━━━━━ Data lines

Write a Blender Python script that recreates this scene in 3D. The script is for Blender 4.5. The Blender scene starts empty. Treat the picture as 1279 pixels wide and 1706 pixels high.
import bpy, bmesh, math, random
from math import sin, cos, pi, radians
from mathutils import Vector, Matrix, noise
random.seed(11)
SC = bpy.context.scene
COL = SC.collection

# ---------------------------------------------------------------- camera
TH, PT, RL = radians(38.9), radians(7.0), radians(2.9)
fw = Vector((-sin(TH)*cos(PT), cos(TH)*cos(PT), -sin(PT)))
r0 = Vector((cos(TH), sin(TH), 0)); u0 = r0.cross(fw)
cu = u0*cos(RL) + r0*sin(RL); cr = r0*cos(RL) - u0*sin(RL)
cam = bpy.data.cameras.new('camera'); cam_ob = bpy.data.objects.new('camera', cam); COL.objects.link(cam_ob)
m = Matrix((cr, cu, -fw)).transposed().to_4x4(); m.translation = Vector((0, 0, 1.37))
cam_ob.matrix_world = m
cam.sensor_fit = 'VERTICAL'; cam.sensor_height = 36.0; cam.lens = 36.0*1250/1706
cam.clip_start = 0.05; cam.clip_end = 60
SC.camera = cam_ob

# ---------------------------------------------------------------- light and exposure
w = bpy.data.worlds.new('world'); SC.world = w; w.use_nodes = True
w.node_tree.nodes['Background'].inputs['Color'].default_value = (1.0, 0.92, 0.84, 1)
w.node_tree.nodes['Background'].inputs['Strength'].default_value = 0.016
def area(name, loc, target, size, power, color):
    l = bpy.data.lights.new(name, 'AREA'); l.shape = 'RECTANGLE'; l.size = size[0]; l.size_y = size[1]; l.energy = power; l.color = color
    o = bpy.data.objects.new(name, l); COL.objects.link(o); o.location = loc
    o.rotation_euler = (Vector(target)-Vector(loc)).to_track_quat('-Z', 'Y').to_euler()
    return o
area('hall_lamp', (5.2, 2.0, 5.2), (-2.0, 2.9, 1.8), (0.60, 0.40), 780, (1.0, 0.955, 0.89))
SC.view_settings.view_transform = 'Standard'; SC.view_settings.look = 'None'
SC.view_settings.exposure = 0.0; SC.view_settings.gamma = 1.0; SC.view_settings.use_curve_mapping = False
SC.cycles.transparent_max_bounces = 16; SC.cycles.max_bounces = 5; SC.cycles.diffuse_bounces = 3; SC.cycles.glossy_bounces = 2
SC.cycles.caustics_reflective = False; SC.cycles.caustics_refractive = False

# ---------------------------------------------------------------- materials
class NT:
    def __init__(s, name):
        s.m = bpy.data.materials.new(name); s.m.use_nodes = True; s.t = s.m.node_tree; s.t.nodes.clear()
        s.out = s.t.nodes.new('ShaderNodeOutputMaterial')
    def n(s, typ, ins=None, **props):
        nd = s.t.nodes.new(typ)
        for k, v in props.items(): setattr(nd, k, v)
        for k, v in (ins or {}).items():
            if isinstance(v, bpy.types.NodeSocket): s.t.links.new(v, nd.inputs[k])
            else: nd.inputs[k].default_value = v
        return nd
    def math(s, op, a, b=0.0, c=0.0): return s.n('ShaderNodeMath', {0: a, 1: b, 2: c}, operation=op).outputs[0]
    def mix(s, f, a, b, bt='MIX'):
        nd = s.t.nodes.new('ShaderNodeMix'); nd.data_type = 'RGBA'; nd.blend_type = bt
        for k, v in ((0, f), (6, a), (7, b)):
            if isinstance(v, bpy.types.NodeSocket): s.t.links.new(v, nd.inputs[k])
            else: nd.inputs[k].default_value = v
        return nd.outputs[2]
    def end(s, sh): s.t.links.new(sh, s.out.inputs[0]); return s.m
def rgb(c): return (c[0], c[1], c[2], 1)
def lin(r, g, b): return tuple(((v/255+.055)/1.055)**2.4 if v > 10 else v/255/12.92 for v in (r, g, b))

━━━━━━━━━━

Quote the entire listing above exactly.

Write a Blender Python script that recreates this scene in 3D. The script is for Blender 4.5. The Blender scene starts empty. Treat the picture as 1279 pixels wide and 1706 pixels high.
import bpy, bmesh, math, random
from math import sin, cos, pi, radians
from mathutils import Vector, Matrix, noise
random.seed(11)
SC = bpy.context.scene
COL = SC.collection

# ---------------------------------------------------------------- camera
TH, PT, RL = radians(38.9), radians(7.0), radians(2.9)
fw = Vector((-sin(TH)*cos(PT), cos(TH)*cos(PT), -sin(PT)))
r0 = Vector((cos(TH), sin(TH), 0)); u0 = r0.cross(fw)
cu = u0*cos(RL) + r0*sin(RL); cr = r0*cos(RL) - u0*sin(RL)
cam = bpy.data.cameras.new('camera'); cam_ob = bpy.data.objects.new('camera', cam); COL.objects.link(cam_ob)
m = Matrix((cr, cu, -fw)).transposed().to_4x4(); m.translation = Vector((0, 0, 1.37))
cam_ob.matrix_world = m
cam.sensor_fit = 'VERTICAL'; cam.sensor_height = 36.0; cam.lens = 36.0*1250/1706
cam.clip_start = 0.05; cam.clip_end = 60
SC.camera = cam_ob

# ---------------------------------------------------------------- light and exposure
w = bpy.data.worlds.new('world'); SC.world = w; w.use_nodes = True
w.node_tree.nodes['Background'].inputs['Color'].default_value = (1.0, 0.92, 0.84, 1)
w.node_tree.nodes['Background'].inputs['Strength'].default_value = 0.016
def area(name, loc, target, size, power, color):
    l = bpy.data.lights.new(name, 'AREA'); l.shape = 'RECTANGLE'; l.size = size[0]; l.size_y = size[1]; l.energy = power; l.color = color
    o = bpy.data.objects.new(name, l); COL.objects.link(o); o.location = loc
    o.rotation_euler = (Vector(target)-Vector(loc)).to_track_quat('-Z', 'Y').to_euler()
    return o
area('hall_lamp', (5.2, 2.0, 5.2), (-2.0, 2.9, 1.8), (0.60, 0.40), 780, (1.0, 0.955, 0.89))
SC.view_settings.view_transform = 'Standard'; SC.view_settings.look = 'None'
SC.view_settings.exposure = 0.0; SC.view_settings.gamma = 1.0; SC.view_settings.use_curve_mapping = False
SC.cycles.transparent_max_bounces = 16; SC.cycles.max_bounces = 5; SC.cycles.diffuse_bounces = 3; SC.cycles.glossy_bounces = 2
SC.cycles.caustics_reflective = False; SC.cycles.caustics_refractive = False

# ---------------------------------------------------------------- materials
class NT:
    def __init__(s, name):
        s.m = bpy.data.materials.new(name); s.m.use_nodes = True; s.t = s.m.node_tree; s.t.nodes.clear()
        s.out = s.t.nodes.new('ShaderNodeOutputMaterial')
    def n(s, typ, ins=None, **props):
        nd = s.t.nodes.new(typ)
        for k, v in props.items(): setattr(nd, k, v)
        for k, v in (ins or {}).items():
            if isinstance(v, bpy.types.NodeSocket): s.t.links.new(v, nd.inputs[k])
            else: nd.inputs[k].default_value = v
        return nd
    def math(s, op, a, b=0.0, c=0.0): return s.n('ShaderNodeMath', {0: a, 1: b, 2: c}, operation=op).outputs[0]
    def mix(s, f, a, b, bt='MIX'):
        nd = s.t.nodes.new('ShaderNodeMix'); nd.data_type = 'RGBA'; nd.blend_type = bt
        for k, v in ((0, f), (6, a), (7, b)):
            if isinstance(v, bpy.types.NodeSocket): s.t.links.new(v, nd.inputs[k])
            else: nd.inputs[k].default_value = v
        return nd.outputs[2]
    def end(s, sh): s.t.links.new(sh, s.out.inputs[0]); return s.m
def rgb(c): return (c[0], c[1], c[2], 1)
def lin(r, g, b): return tuple(((v/255+.055)/1.055)**2.4 if v > 10 else v/255/12.92 for v in (r, g, b))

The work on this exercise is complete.